Monday mornings are often tough, especially when coming down with a head cold. Fortunately Paid Content pointed me to an uplifting entry, about the Online News Association’s 2005 awards. A look over the nominees and their work was the prescription to get me going.
Congratulations to Rafat Ali, principal voice behind Paid Content, which was nominated in the category of small specialty news sites. That was one of 18 categories. There were 69 entries in all. The awards page is worth scanning to see some of the best work being done online.
Among the entries that caught my eye was the Center for Public Integrity’s nomination under enterprise news for small sites for an online series called Outsourcing the Pentagon. It’s a huge topic, poorly or not at all covered by mainstream media. Bravo!

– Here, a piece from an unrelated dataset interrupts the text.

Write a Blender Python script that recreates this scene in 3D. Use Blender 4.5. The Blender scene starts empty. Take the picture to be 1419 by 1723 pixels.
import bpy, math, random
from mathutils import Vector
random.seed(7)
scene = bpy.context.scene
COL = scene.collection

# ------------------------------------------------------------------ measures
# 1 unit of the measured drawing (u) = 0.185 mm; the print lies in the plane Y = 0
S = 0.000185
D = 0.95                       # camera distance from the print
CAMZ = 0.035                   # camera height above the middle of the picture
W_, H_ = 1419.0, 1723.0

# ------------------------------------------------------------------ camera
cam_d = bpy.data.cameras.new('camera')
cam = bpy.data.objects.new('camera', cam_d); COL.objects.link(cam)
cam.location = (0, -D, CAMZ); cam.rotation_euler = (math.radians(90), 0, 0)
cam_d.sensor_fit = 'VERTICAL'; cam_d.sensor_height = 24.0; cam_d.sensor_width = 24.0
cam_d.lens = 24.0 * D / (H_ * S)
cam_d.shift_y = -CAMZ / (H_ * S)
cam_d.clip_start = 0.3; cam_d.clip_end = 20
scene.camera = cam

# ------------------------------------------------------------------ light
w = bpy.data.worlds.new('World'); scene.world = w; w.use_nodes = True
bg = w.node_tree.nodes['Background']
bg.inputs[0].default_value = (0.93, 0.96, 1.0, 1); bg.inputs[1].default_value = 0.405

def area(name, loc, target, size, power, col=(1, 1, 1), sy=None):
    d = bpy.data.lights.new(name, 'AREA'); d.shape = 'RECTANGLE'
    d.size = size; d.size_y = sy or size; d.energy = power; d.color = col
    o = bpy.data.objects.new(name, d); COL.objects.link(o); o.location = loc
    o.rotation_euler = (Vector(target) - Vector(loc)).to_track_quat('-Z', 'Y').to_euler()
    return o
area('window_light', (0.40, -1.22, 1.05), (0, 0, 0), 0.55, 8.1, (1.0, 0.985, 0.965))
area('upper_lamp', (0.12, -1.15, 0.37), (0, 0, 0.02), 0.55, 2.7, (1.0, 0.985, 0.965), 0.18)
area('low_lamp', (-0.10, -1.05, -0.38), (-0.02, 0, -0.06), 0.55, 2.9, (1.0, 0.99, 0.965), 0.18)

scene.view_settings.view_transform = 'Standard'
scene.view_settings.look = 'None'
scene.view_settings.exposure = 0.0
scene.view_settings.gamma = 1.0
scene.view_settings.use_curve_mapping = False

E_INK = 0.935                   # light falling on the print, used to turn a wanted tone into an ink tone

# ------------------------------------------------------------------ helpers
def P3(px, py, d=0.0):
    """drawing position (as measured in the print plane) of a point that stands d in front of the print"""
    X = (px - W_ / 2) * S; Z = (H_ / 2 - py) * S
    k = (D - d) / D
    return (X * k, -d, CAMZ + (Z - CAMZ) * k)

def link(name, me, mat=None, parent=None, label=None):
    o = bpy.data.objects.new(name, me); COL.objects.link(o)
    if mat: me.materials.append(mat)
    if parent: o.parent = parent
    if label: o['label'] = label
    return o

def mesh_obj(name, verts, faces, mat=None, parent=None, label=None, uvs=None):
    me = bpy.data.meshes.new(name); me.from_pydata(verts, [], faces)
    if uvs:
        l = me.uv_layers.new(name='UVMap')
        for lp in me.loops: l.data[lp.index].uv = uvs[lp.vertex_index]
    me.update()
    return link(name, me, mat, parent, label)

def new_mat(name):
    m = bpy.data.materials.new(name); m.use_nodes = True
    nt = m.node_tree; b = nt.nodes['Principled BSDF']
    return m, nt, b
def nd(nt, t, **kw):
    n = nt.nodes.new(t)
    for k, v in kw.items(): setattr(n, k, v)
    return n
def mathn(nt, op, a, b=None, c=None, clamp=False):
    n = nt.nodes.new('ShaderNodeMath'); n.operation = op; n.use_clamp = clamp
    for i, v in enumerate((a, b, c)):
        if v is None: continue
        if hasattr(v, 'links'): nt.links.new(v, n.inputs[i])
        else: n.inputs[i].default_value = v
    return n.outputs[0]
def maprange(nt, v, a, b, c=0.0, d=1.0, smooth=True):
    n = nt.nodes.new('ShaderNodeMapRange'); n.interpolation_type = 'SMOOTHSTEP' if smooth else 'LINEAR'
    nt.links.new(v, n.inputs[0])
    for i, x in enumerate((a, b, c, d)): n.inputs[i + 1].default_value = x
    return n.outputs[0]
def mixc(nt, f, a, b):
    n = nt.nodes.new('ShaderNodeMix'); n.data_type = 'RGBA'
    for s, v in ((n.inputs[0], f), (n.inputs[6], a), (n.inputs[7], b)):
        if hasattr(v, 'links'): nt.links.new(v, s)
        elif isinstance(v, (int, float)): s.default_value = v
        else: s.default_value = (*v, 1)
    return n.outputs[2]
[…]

I also noted that Jonathan Weber, formerly of Industry Standard and a familiar face in West Coast media, won a nomination for a narrative story done on his New West online publication that is paving the way for a print magazine scheduled to debut next year.
And John Paczkowski won a nomination for online commentary in a small medium for the Good Morning Silicon Valley blog he has been writing since 1996.
I gather that the winners will be announced the closing dinner for Online News Association’s annual meeting which will be held Oct. 27 through 29 in New York. The awards are run by the University of South California’s Annenberg School of Communications. (Click for membership details.)
Quickly, in closing, a site called Chicagocrime.org won a separate award from the Batten Foundation. According to the award press release, online journalist Adrian Holovaty and designer Wilson Miner created a site that allows vistors to search by type of crime, the street, neighborhood, or date, and to pinpoint the location on a satellite map. What a concept! The Batten win came with a $10,000 award.